Ketiga, sedemikian sakralkah “dialektika antara realitas dan idealitas” sejak teater pra-modern, modern hingga kontemporer di atas sehingga masih menjadi panglima teater kita?
Pertanyaan ini tentu mewakili suara orang dari jurubicara pembela identitas seni kita yang menyakini teater kita haruslah sanggup menembus proses “tranformasi” menuju kulminasi identitas teater pasca-modern Indonesia atau teater pasca mitos kita.
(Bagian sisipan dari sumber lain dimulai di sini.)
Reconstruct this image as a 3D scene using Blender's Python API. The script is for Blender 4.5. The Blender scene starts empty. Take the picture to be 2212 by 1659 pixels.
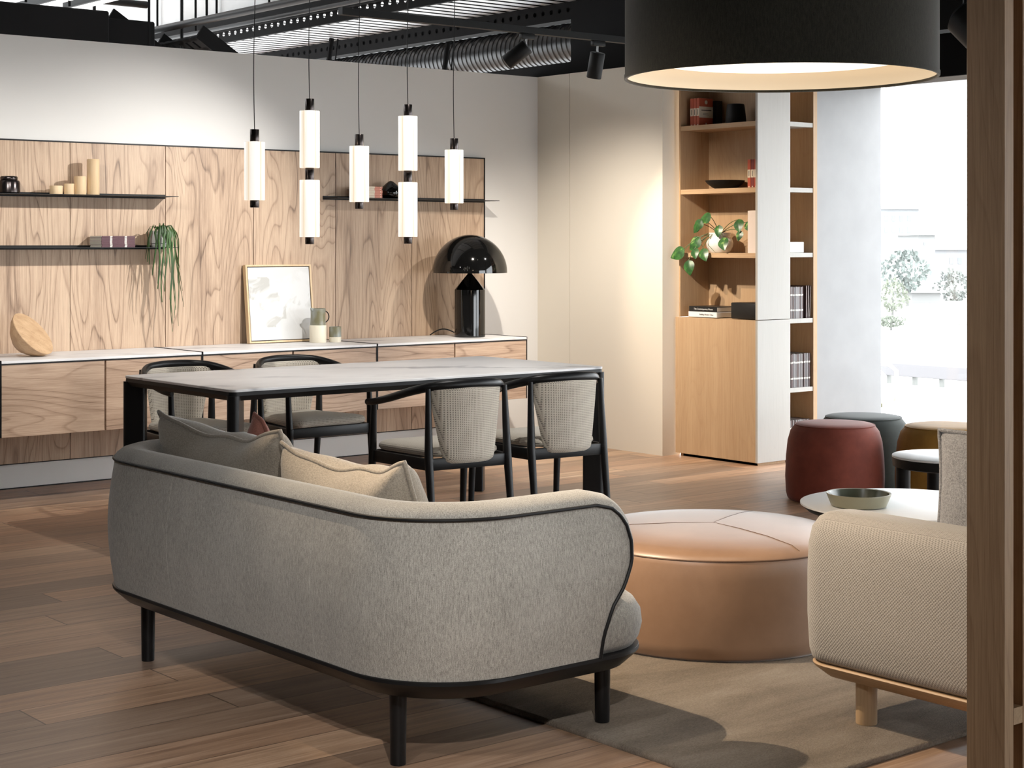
import bpy, bmesh, math, random
from mathutils import Vector, Matrix, Euler
random.seed(7)
PI = math.pi
D = bpy.data
C = bpy.context.scene.collection
S = bpy.context.scene

# ------------------------------------------------------------------ camera, world, lights, exposure
H = 1.375
cd = D.cameras.new('camera'); cam = D.objects.new('camera', cd); C.objects.link(cam)
cam.location = (0, 0, H)
YAW = math.atan2(.6316, .7753)
cam.rotation_euler = (PI/2, 0, -YAW)
cd.sensor_width = 36; cd.lens = 3638.0/2212*36
cd.shift_y = -(829.5-523.0)/2212
cd.clip_end = 600
S.camera = cam
S.view_settings.view_transform = 'Standard'; S.view_settings.look = 'None'
S.view_settings.gamma = 1.0; S.view_settings.use_curve_mapping = False
S.view_settings.exposure = 0.4

w = D.worlds.new('sky'); S.world = w; w.use_nodes = True
bg = w.node_tree.nodes['Background']
bg.inputs[0].default_value = (.93, .97, 1.0, 1); bg.inputs[1].default_value = 6.3

def lamp(kind, name, loc, energy, color=(1, 1, 1), target=None, **kw):
    l = D.lights.new(name, kind); l.energy = energy; l.color = color
    for k, v in kw.items(): setattr(l, k, v)
    o = D.objects.new(name, l); C.objects.link(o); o.location = loc
    if target is not None:
        o.rotation_euler = (Vector(target)-Vector(loc)).to_track_quat('-Z', 'Y').to_euler()
    return o
WARM = (1.0, .80, .58)
NEUT = (1.0, .93, .84)
def spot(name, loc, target, e, deg=50, blend=.5, r=.03, color=NEUT):
    return lamp('SPOT', name, loc, e, color, target, spot_size=math.radians(deg), spot_blend=blend, shadow_soft_size=r)
# track spots washing the long wall, the niche, the lounge and the table; the last is an added fill
COOL = (1.0, .97, .93)
spot('spot_beam', (2.4, 6.9, 2.45), (3.9, 9.0, 1.0), 92, 74, .9, .015, COOL)
spot('spot_beam', (3.3, 6.9, 2.45), (3.3, 9.0, .95), 42, 74, .9, .015, COOL)
spot('spot_beam', (5.5, 7.0, 2.42), (4.6, 9.0, 1.1), 185, 70, .9, .015, COOL)
spot('spot_beam', (7.25, 7.0, 2.45), (6.5, 9.0, .75), 62, 60, .9, .02, COOL)
spot('spot_beam', (6.0, 7.3, 2.45), (7.6, 8.3, .35), 210, 84, 1.0, .03, (1, .91, .80))
spot('spot_beam', (6.1, 7.5, 2.5), (7.9, 7.38, .95), 80, 46, .5, .015, WARM)
spot('spot_beam', (2.01, 3.73, 2.85), (4.1, 3.35, 0.0), 60, 50, 1.0, .02, WARM)
spot('spot_beam', (2.22, 4.95, 2.85), (3.8, 3.3, 0.0), 420, 50, .9, .02, WARM)
spot('spot_beam', (.6, .2, 2.85), (2.25, 3.3, .4), 330, 30, .9, .03, COOL)
spot('spot_beam', (4.7, 5.6, 3.0), (4.7, 6.9, .74), 150, 66, .9, .03, COOL)
spot('spot_beam', (.3, 2.2, 2.85), (2.6, 3.4, .5), 90, 80, 1.0, .05, (1, 1, 1))  # unseen fill lamp, added to brighten the left-facing sides of sofas and post

# ------------------------------------------------------------------ helpers
def tag(o, label, cat, group=None, kind=None):
    if label: o['label'] = label
    if cat: o['category'] = cat
    if group: o['group'] = group
    if kind: o['kind'] = kind
    return o
def thing(name, label, cat, loc=(0, 0, 0), rz=0, group=None):
    o = D.objects.new(name, None); C.objects.link(o); o.empty_display_size = .1
    o.location = loc; o.rotation_euler = (0, 0, rz)
    return tag(o, label, cat, group)
class MB:
    def __init__(s): s.bm = bmesh.new()
    def face(s, pts):
        vs = [s.bm.verts.new(p) for p in pts]
        return s.bm.faces.new(vs)
    def box(s, lo, hi, bev=0, seg=2, M=None):
        b = bmesh.new(); bmesh.ops.create_cube(b, size=1)
        lo = Vector(lo); hi = Vector(hi); c = (lo+hi)/2; d = hi-lo
        for v in b.verts: v.co = Vector((v.co.x*d.x, v.co.y*d.y, v.co.z*d.z))+c
        if bev > 0: bmesh.ops.bevel(b, geom=b.edges[:], offset=bev, segments=seg, profile=.5, affect='EDGES')
        s.merge(b, M); return s
    def merge(s, b, M=None):
        if M is not None: bmesh.ops.transform(b, matrix=M, verts=b.verts)
        me = D.meshes.new('tmp'); b.to_mesh(me); b.free(); s.bm.from_mesh(me); D.meshes.remove(me)
    def loft(s, rings, cap0=True, cap1=True, closed=True):
        R = [[s.bm.verts.new(p) for p in r] for r in rings]
        n = len(R[0])
        for i in range(len(R)-1):
            for j in range(n if closed else n-1):
                k = (j+1) % n
                s.bm.faces.new((R[i][j], R[i][k], R[i+1][k], R[i+1][j]))
        if cap0: s.bm.faces.new(list(reversed(R[0])))
        if cap1: s.bm.faces.new(R[-1])
        return R
    def lathe(s, prof, n=48, c=(0, 0, 0), cap0=True, cap1=True, M=None):
        rings = []
        for r, z in prof:
            ring = [Vector((c[0]+r*math.cos(2*PI*i/n), c[1]+r*math.sin(2*PI*i/n), c[2]+z)) for i in range(n)]
            if M is not None: ring = [M @ p for p in ring]
            rings.append(ring)
        s.loft(rings, cap0, cap1); return s
    def tube(s, path, r, n=10, squash=None, cap=True):
        P = [Vector(p) for p in path]; m = len(P)
        rr = r if isinstance(r, (list, tuple)) else [r]*m
        up = Vector((0, 0, 1)); rings = []; prev = None
        for i in range(m):
            t = (P[min(i+1, m-1)]-P[max(i-1, 0)]).normalized()
            if prev is None:
                a = t.cross(up)
                if a.length < 1e-3: a = t.cross(Vector((1, 0, 0)))
                a.normalize()
            else:
                a = prev-t*prev.dot(t); a.normalize()
            prev = a; b = t.cross(a)
            sa, sb = (1, 1) if squash is None else squash
            rings.append([P[i]+a*(rr[i]*sa*math.cos(2*PI*k/n))+b*(rr[i]*sb*math.sin(2*PI*k/n)) for k in range(n)])
        s.loft(rings, cap, cap); return s
    def grid(s, f, nu, nv, wrap=False):
        V = [[s.bm.verts.new(f(i/nu, j/nv)) for j in range(nv+1)] for i in range(nu+1)]
        for i in range(nu):
            for j in range(nv):
                s.bm.faces.new((V[i][j], V[i+1][j], V[i+1][j+1], V[i][j+1]))
        return V
    def build(s, name, m, parent=None, smooth=True, ang=40, loc=None, rz=None, fixn=True, dbl=1e-5):
        if dbl: bmesh.ops.remove_doubles(s.bm, verts=s.bm.verts, dist=dbl)
        if fixn: bmesh.ops.recalc_face_normals(s.bm, faces=s.bm.faces)
        me = D.meshes.new(name); s.bm.to_mesh(me); s.bm.free()
        if smooth:
            for p in me.polygons: p.use_smooth = True
            me.set_sharp_from_angle(angle=math.radians(ang))
        for mm in (m if isinstance(m, (list, tuple)) else [m]): me.materials.append(mm)
        o = D.objects.new(name, me); C.objects.link(o)
        if parent: o.parent = parent
        if loc is not None: o.location = loc
        if rz is not None: o.rotation_euler = (0, 0, rz)
        return o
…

Kiranya pencarian identitas dalam berteater musti memiliki paradigma baru yang berdiri di atas pertanyaan-pertanyaan penting di atas. Setidaknya pengalaman Teater Studi Klub Bandung mengingatkan akan hal itu. Teater Studi Klub Bandung mencoba menjawab sesuai epistemologi ketiganya—baik dialektika, realitas, idealitas sebagai produk dari suatu aliran filsafat barat—justru kemudian menempatkan kelompok teater itu sebagai wakil dari barat. Sementara Putu Wijaya bersama Teater Mandiri era 1970-an mencoba memecahkannya dengan membawa penonton hingga ke luar gedung, dan pertunjukan dilanjutkan di luar. Yang menginspirasi teater-teater generasi berikutnya untuk merambah ruang-ruang publik.
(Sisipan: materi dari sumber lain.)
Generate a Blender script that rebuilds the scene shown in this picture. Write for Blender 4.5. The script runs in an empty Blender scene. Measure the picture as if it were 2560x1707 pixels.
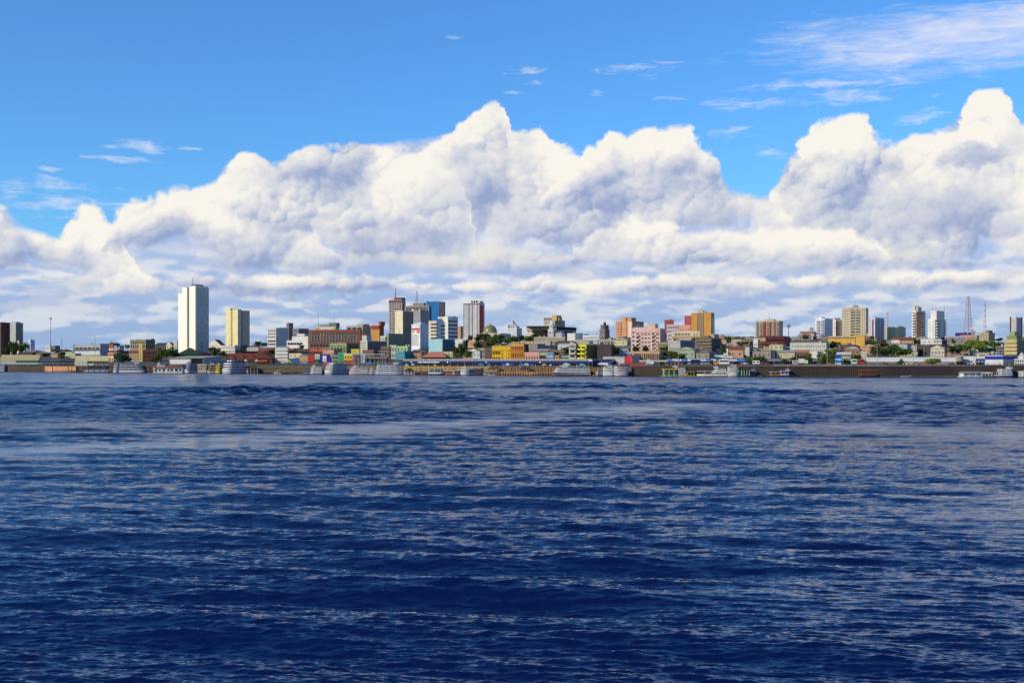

Di Surabaya cukup menarik apa yang ditawarkan Sutradara Zaenuri dari Bengkel Muda Surabaya dengan estetika “mencangkok ruang teater di antara kepanikan publik”-nya. Ekperimen teater Zaenuri yang masuk dan melipatkan para napi di Rutan Medaeng, teater para anak-anak urakan bonek Surabaya kiranya adalah upaya untuk penciptaan tradisi sekaligus estetika baru teater. Menurutnya Teater adalah riil. Teater adalah cara mengaktualisasikan diri dalam kapasitas peran yang berlebih dan panggung adalah kehidupan sehari-hari. Singkat kata teater harus berguna dengan memindahkan ruang estetis dari problem publik ke ruang yang katarsis—pencerahan.
Hal-hal inilah yang perlu disikapi teater mutakhir dalam penciptaan tradisinya menyongsong masa depan tradisi teater Jawa Timur, tanpa mendikotomi diri antara teater kampus atau non kampus, umum atau khusus. Selamat bereksperimen! []
S.JAI
Pengarang, kepala bidang seni-budaya Center for Relegious and Community Studies (CeRCS) Surabaya.